** BEGIN **

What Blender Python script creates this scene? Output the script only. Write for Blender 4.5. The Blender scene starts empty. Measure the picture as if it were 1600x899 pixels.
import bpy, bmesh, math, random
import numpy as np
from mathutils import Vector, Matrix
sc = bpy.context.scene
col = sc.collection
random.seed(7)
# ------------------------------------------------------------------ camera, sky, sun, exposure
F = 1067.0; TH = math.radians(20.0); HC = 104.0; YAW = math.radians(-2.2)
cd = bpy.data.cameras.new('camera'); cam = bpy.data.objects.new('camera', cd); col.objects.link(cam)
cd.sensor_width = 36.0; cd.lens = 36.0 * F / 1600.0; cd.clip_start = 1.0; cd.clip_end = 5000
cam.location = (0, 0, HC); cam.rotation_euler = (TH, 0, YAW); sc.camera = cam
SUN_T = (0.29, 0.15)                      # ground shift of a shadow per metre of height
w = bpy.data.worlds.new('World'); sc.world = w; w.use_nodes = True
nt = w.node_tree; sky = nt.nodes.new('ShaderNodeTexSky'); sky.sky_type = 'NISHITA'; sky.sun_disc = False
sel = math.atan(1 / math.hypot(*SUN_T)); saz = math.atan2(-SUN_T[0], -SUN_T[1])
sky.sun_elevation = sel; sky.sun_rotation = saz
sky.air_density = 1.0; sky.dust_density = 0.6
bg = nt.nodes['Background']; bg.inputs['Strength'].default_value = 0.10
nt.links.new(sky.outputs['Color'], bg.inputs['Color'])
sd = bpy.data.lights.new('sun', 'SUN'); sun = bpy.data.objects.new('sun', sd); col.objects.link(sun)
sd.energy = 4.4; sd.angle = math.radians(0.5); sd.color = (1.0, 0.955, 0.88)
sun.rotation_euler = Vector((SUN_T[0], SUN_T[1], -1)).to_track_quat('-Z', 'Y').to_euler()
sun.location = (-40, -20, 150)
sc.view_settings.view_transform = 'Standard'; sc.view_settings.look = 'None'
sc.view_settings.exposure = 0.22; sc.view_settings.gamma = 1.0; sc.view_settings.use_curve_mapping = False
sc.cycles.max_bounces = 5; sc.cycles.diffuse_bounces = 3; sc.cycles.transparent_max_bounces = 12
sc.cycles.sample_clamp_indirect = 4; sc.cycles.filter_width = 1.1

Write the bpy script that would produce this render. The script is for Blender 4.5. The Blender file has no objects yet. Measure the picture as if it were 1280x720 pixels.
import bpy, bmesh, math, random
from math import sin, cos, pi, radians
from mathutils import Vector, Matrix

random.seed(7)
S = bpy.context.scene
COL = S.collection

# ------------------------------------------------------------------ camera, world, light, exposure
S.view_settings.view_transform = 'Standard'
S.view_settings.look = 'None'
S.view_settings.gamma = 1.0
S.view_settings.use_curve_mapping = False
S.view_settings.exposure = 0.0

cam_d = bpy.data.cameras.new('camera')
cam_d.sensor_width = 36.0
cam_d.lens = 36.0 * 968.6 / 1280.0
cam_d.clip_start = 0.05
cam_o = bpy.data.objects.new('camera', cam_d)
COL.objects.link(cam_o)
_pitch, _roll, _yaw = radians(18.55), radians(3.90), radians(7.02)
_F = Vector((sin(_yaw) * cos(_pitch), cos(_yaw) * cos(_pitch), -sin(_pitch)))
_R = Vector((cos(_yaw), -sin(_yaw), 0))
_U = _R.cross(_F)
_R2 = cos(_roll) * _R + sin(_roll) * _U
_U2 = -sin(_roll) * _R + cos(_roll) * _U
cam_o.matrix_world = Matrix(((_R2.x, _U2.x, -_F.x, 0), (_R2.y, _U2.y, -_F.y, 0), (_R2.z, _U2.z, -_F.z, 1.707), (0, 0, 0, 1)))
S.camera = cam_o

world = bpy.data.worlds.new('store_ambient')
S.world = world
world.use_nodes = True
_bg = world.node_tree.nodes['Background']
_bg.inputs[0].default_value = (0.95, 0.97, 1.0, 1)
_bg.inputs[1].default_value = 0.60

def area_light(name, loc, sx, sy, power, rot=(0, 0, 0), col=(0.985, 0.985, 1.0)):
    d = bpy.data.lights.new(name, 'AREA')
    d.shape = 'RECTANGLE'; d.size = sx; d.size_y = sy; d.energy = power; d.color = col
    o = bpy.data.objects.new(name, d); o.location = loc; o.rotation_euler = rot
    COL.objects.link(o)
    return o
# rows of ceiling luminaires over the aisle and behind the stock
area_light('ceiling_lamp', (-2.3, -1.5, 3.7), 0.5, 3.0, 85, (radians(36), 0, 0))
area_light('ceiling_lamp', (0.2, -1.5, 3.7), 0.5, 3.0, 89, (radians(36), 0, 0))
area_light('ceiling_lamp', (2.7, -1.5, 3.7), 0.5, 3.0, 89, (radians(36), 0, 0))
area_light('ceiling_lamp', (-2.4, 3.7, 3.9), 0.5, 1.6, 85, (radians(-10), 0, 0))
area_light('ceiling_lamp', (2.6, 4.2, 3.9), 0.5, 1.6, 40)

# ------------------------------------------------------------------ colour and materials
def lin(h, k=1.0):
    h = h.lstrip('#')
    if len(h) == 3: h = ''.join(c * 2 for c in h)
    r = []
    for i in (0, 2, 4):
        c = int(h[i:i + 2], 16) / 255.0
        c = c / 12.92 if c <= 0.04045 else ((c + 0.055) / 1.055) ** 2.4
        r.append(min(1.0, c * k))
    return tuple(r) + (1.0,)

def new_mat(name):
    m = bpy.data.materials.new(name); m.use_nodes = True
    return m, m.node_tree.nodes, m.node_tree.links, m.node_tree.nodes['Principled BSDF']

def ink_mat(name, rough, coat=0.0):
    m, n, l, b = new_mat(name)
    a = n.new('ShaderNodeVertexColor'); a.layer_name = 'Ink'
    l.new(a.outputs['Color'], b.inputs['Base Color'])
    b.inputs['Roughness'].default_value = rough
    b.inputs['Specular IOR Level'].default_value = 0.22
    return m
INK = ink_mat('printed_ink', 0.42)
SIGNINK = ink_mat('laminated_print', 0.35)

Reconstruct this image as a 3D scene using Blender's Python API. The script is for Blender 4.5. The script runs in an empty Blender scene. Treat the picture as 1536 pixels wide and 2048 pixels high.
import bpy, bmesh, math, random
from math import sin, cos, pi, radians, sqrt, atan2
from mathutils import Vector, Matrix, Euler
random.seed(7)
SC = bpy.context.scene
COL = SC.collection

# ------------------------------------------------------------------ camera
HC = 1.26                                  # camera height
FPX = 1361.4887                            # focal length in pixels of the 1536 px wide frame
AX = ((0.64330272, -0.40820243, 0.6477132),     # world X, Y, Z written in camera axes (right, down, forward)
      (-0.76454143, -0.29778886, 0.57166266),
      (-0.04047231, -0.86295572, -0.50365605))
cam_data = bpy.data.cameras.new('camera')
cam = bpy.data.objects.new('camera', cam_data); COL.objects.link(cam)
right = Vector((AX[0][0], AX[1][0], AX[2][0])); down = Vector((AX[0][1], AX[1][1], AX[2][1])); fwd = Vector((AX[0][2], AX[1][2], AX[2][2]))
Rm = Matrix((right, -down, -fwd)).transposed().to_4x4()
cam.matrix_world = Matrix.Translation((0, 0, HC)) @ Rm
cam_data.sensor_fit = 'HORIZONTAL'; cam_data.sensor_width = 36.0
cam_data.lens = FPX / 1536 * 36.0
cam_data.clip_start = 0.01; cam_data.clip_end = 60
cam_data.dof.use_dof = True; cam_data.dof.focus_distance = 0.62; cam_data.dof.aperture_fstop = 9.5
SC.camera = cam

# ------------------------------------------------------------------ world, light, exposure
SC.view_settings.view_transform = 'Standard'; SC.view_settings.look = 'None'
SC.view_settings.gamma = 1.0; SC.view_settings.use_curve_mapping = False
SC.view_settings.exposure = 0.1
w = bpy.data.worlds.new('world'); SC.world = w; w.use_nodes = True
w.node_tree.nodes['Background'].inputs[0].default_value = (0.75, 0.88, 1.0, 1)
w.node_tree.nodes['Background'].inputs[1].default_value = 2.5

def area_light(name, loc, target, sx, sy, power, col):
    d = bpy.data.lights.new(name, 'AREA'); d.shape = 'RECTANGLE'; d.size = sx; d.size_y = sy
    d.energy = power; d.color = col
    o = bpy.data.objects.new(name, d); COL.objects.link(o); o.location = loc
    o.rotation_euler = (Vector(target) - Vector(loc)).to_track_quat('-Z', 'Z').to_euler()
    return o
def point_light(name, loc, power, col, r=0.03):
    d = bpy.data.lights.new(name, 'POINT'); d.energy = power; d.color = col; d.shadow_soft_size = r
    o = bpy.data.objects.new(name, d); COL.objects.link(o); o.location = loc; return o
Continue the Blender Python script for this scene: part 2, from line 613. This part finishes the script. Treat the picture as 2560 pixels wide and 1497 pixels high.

** END **

Problem details
Extract exactly and only the span of lines that begins at the line containing "Write the bpy" and ends at the line containing "S.view_settings.exposure = 0.0".

Solution below
Write the bpy script that would produce this render. The script is for Blender 4.5. The Blender file has no objects yet. Measure the picture as if it were 1280x720 pixels.
import bpy, bmesh, math, random
from math import sin, cos, pi, radians
from mathutils import Vector, Matrix

random.seed(7)
S = bpy.context.scene
COL = S.collection

# ------------------------------------------------------------------ camera, world, light, exposure
S.view_settings.view_transform = 'Standard'
S.view_settings.look = 'None'
S.view_settings.gamma = 1.0
S.view_settings.use_curve_mapping = False
S.view_settings.exposure = 0.0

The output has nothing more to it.